Sim, a NFL se importa: com o próprio bolso
A forma como Kareem Hunt foi suspenso reitera que a Liga só consegue acertar errando.

As imagens da câmera de segurança são perturbadoras. Em um corredor de hotel, um homem grande e visivelmente alterado precisa ser contido por outras pessoas para que não agrida uma mulher. A força descomunal do rapaz permite que ele saia da contenção feita pelos demais; ele empurra a jovem no chão e a chuta. Em qualquer outro país, provavelmente esse tipo de material seria exibido no noticiário policial, mas acompanhar a Liga Nacional de Futebol Americano (NFL) tem tornado cada vez mais comum que se veja tais cenas sob a moldura do jornalismo esportivo dos Estados Unidos.
A NFL sempre gosta de ressaltar o quanto preza pelos seus atletas e pela saúde deles. Outra grande preocupação da liga é o andamento das partidas, monitorado com mudanças de regras para causar menos impactos e restrições cada vez maiores ao que pode ser feito fora de campo – se os envolvidos não quiserem pagar uma bela multa. Infelizmente, o discurso se mostra vazio e cai por terra justamente em casos como o de Kareem Hunt, ex-jogador do Kansas City Chiefs, protagonista da cena descrita no parágrafo anterior.

O esporte é, em um cenário ideal, o escape do cotidiano. Durante os minutos entre os apitos inicial e final, "todos" os problemas da nossa vida estão sendo decididos dentro das quatro linhas do campo. É também por isso que o esporte nos inspira tanto e é responsável por certos parâmetros morais que admiramos. Com isso em mente, a NFL está corretíssima em punir qualquer atleta que fuja deste propósito.
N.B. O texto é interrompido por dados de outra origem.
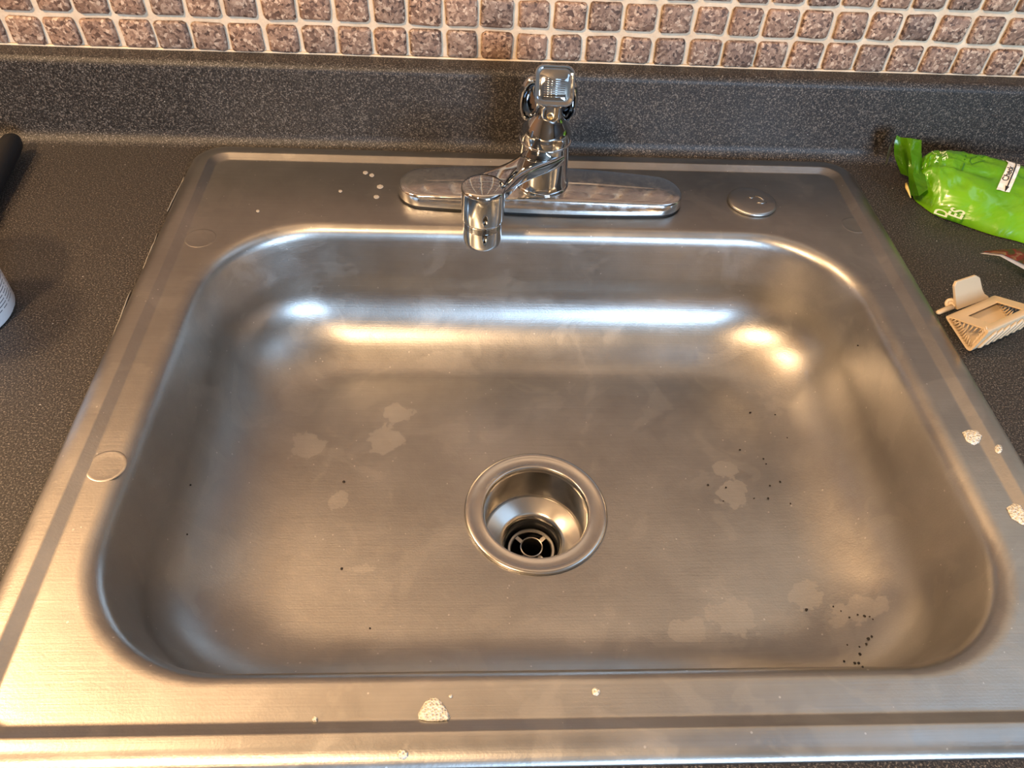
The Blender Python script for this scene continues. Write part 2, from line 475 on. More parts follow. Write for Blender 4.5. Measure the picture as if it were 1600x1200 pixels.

No entanto, em meio a uma epidemia de casos de agressões físicas como a de Hunt – que foi acusado de outros dois episódios de violência desde então – e com real possibilidade da Liga ter ignorado as evidências, tudo parece falso.
Não faz muito tempo, ficamos estupefatos com o nocaute de Ray Rice em sua companheira no elevador de um cassino. Caso ainda mais grave que o de Hunt, é claro, e o banimento do jogador foi amplamente apoiado e tomado como uma decisão certeira da NFL. Essa impressão, entretanto, só durou até o descobrimento de que a Liga sabia da agressão (e até mesmo possuía parte do vídeo) seis meses antes da notícia se tornar pública.
Ou seja, a maior preocupação não é com os episódios de violência. O que mais importa é aquilo que a NFL acha que vai perder. Credibilidade, torcedores, ingressos vendidos... Renda, no fim das contas. Como seria concebível para a Liga, afinal, tirar um de seus melhores jogadores da temporada por conta própria? Curiosamente, a indagação pode ser feita tanto para o caso de Rice, quanto para o de Hunt. Em ambos os casos, a NFL só agiu quando se viu contra a parede da opinião pública.
A inação da NFL em casos de violência fica ainda mais eloquente quando é comparada ao rigor da política da própria Liga com o uso de substâncias como a maconha (que não é considerada ampliadora de atuação desportiva). Jogadores como Josh Gordon, Martavis Bryant e Randy Gregory já ficaram suspensos por temporadas inteiras por conta da droga.
A hipocrisia se agrava quando qualquer investigação já se torna cabível de punição. Fica claro que a Liga usa as "oportunidades" para dar um trato em sua imagem, e o que deveria ser um código de conduta acaba virando um pano quente para disfarçar os problemas reais. Quem lembra da suspensão de Ezekiel Elliott na temporada passada por suposta agressão? Ficou logo para trás, justamente pelo jogador ter perdido seis partidas em 2017 e isso já ser punição "suficiente". A NFL agiu rápido, mas sem rigor. Não importam culpa, inocência, processos legais ou o simples fato do esporte mais popular do país estar infestado por agressores de mulheres; importa a sensação generalizada de que a Liga "fez sua parte". E pronto: tudo pode seguir correndo normalmente. É pouco.
A NFL tem o poder de transformar o esporte em algo ainda mais nobre e que inspira a todos nós. Mas antes precisa aprender que, às vezes, é necessário controlar a própria ganância para que isso aconteça.